Un mondo fuori squadra

Una commedia provocatoria sulla difficoltà e fragilità dei rapporti e sulla paura delle emozioni umane: The Square dello svedese Ruben Östlund ha sedotto Cannes nel maggio scorso, aggiudicandosi la Palma d’oro con il suo stile spiazzante.

Nel precedente film, Forza maggiore, il 43enne regista di Stoccolma, metteva in scena i dilemmi dell’individuo, distruggendo l’idea stessa del maschio borghese. Il film raccontava di una giovane famiglia, padre, madre e due figli piccoli, in settimana bianca. Durante una pausa pranzo sulla terrazza dell’albergo il rumore di una slavina crea il panico: pochi minuti, poi fortunatamente la slavina cambia direzione. Un evento accidentale che però travolge per sempre le relazioni di quella famiglia, a causa della reazione istintiva egoistica del padre.

Anche in The Square è proprio un evento accidentale a travolgere e cambiare la vita del protagonista.

Christian (Claes Bang) è lo sprezzante, elegante direttore del più importante museo d’arte contemporanea di Stoccolma. Sta per lanciare un’istallazione intitolata 'The Square' che dovrebbe simboleggiare lo spazio della solidarietà umana, quando in strada viene derubato del suo cellulare, proprio mentre sta aiutando una persona. Da qui inizia un vero e proprio cambiamento: Christian con il telefono non ha più la sua rubrica – metaforicamente ha perso tutti i suoi contatti – perciò deve in un certo senso ricostruirli. Sarà proprio in questa ricostruzione, che per la prima volta farà i conti con l’altro.

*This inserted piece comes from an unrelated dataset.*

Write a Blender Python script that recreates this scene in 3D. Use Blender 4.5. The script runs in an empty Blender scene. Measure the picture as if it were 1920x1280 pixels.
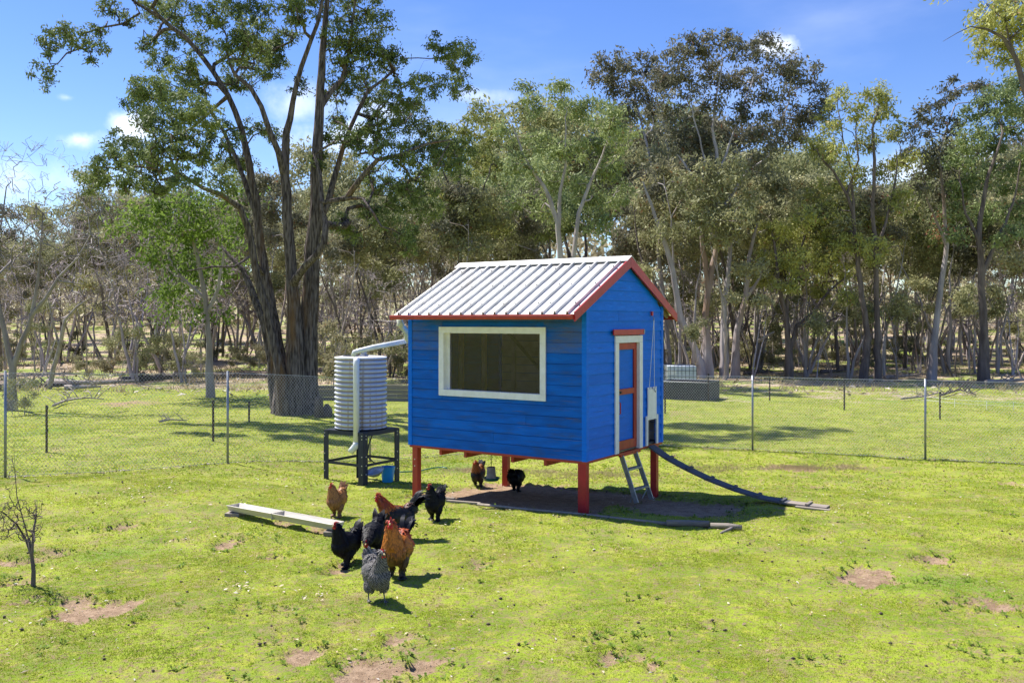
import bpy, bmesh, math, random
import numpy as np
from mathutils import Vector, Matrix
R = math.radians
random.seed(7); rng = np.random.default_rng(11)
scn = bpy.context.scene
col = scn.collection
# ------------------------------------------------------------------ camera, sky, sun, exposure
F, HOR, CAMH = 1700.0, 602.0, 2.75          # focal length in photo pixels, horizon row, camera height
cd = bpy.data.cameras.new('camera'); cam = bpy.data.objects.new('camera', cd); col.objects.link(cam)
cam.location = (0, 0, CAMH); cam.rotation_euler = (R(90), 0, 0)
cd.sensor_width = 36; cd.lens = 36 * F / 1920; cd.shift_y = -(640 - HOR) / 1920
cd.clip_start = .1; cd.clip_end = 3000
scn.camera = cam
SUNV = Vector((-.53, .37, 1.0)).normalized()
SUN_EL = math.asin(SUNV.z); SUN_ROT = math.atan2(SUNV.x, SUNV.y)
sd = bpy.data.lights.new('sun', 'SUN'); sd.energy = 4.6; sd.angle = R(.53); sd.color = (1, .955, .88)
so = bpy.data.objects.new('sun', sd); col.objects.link(so); so.location = (-20, 12, 40)
so.rotation_euler = (-SUNV).to_track_quat('-Z', 'Y').to_euler()
scn.view_settings.view_transform = 'Standard'; scn.view_settings.look = 'None'
scn.view_settings.gamma = 1; scn.view_settings.use_curve_mapping = False
scn.view_settings.exposure = .98
scn.render.engine = 'CYCLES'
scn.cycles.max_bounces = 6; scn.cycles.transparent_max_bounces = 8

def nn(nt, t, **kw):
    n = nt.nodes.new(t)
    for k, v in kw.items(): setattr(n, k, v)
    return n
def L(nt, a, b): nt.links.new(a, b)
def math_(nt, op, a, b=None, c=None, clamp=False):
    n = nn(nt, 'ShaderNodeMath', operation=op); n.use_clamp = clamp
    for i, x in enumerate((a, b, c)):
        if x is None: continue
        if isinstance(x, (int, float)): n.inputs[i].default_value = x
        else: L(nt, x, n.inputs[i])
    return n.outputs[0]

world = bpy.data.worlds.new('World'); scn.world = world; world.use_nodes = True
wt = world.node_tree; wt.nodes.clear()
sky = nn(wt, 'ShaderNodeTexSky', sky_type='NISHITA'); sky.sun_disc = False
sky.sun_elevation = SUN_EL; sky.sun_rotation = SUN_ROT
sky.air_density = 1.0; sky.dust_density = .08; sky.ozone_density = 2.6; sky.altitude = 300
hs = nn(wt, 'ShaderNodeHueSaturation'); hs.inputs['Saturation'].default_value = 1.25; hs.inputs['Hue'].default_value = .518; hs.inputs['Value'].default_value = .97
L(wt, sky.outputs[0], hs.inputs['Color'])
tc = nn(wt, 'ShaderNodeTexCoord')
noi = nn(wt, 'ShaderNodeTexNoise'); noi.inputs['Scale'].default_value = 14; noi.inputs['Detail'].default_value = 7; noi.inputs['Roughness'].default_value = .58
L(wt, tc.outputs['Generated'], noi.inputs['Vector'])
alpha = None
def cloud_blob(u, v, ru, rv, dens):
    global alpha
    d = Vector(((u - 960) / F, 1, (HOR - v) / F)).normalized()
    s = nn(wt, 'ShaderNodeVectorMath', operation='SUBTRACT'); L(wt, tc.outputs['Generated'], s.inputs[0]); s.inputs[1].default_value = d
    m = nn(wt, 'ShaderNodeVectorMath', operation='MULTIPLY'); L(wt, s.outputs[0], m.inputs[0]); m.inputs[1].default_value = (F / ru, F / ru, F / rv)
    l = nn(wt, 'ShaderNodeVectorMath', operation='LENGTH'); L(wt, m.outputs[0], l.inputs[0])
    a = math_(wt, 'SUBTRACT', 1.15, l.outputs['Value'])
    nz = math_(wt, 'MULTIPLY_ADD', noi.outputs[0], 3.2, -1.6)
    a = math_(wt, 'ADD', a, nz)
    mr = nn(wt, 'ShaderNodeMapRange', interpolation_type='SMOOTHSTEP'); L(wt, a, mr.inputs[0]); mr.inputs[1].default_value = .15; mr.inputs[2].default_value = 1.5; mr.inputs[4].default_value = dens
    alpha = mr.outputs[0] if alpha is None else math_(wt, 'MAXIMUM', alpha, mr.outputs[0])
cloud_blob(1455, 85, 62, 24, .95); cloud_blob(150, 262, 75, 24, .95); cloud_blob(245, 240, 42, 26, .9)
cloud_blob(560, 200, 90, 40, .5); cloud_blob(740, 215, 90, 32, .6); cloud_blob(640, 260, 160, 40, .7)
cloud_blob(100, 340, 260, 50, .4); cloud_blob(1750, 320, 260, 45, .5); cloud_blob(125, 183, 22, 9, .4); cloud_blob(900, 180, 90, 20, .35)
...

Nel tentativo di recuperare il cellulare, si fa coinvolgere da un collega modaiolo a iniziare una caccia al ladro che innescherà una serie di reazioni a catena distruttive: scrive una lettera di minaccia e la mette nella casella delle lettere del caseggiato della pericolosa periferia dove pensa abiti il ladro. Per fare questo, entra, nel senso letterale del termine, in una casa e in un mondo a lui estraneo. Questo contatto smuove inevitabilmente emozioni, paure, sensi di colpa, tanto che Christian perde il controllo che lo contraddistingue. Così, insieme al direttore, frana il mondo del museo, disvelando rovinosamente e impietosamente tutta la falsità e la finzione di cui è composto: la pubblicità demente di due creativi che non pensano alla conseguenza delle loro azioni, la conferenza stampa formale e ingessata disturbata da un uomo con la sindrome di Tourette, la performance dell’uomo scimmia che terrorizza la cena di gala degli ospiti del museo.

Östlund con uno stile originale crea situazioni di disagio, per mettere a nudo le reazioni umane e rappresentare come l’individuo di fronte all’imprevisto getti la maschera, mettendo a nudo se stesso.

Christian sarà costretto a dimettersi a lasciare il mondo finto del museo a fare i conti con il diverso con cui è entrato in contatto.

The Square, ovvero il quadrato della solidarietà e della società ideale, in cui i rapporti umani convivono retti dall’altruismo, rimane un quadrato vuoto dentro i tanti quadrati di una società che non si interseca, perché dominata dalla paura e dalla separazione.

Il finale aperto non dà soluzioni, forse solo qualche speranza, facendo intuire che, per il cambiamento della società, ci sta anche il passo di un singolo individuo che entra “in un altro quadrato”.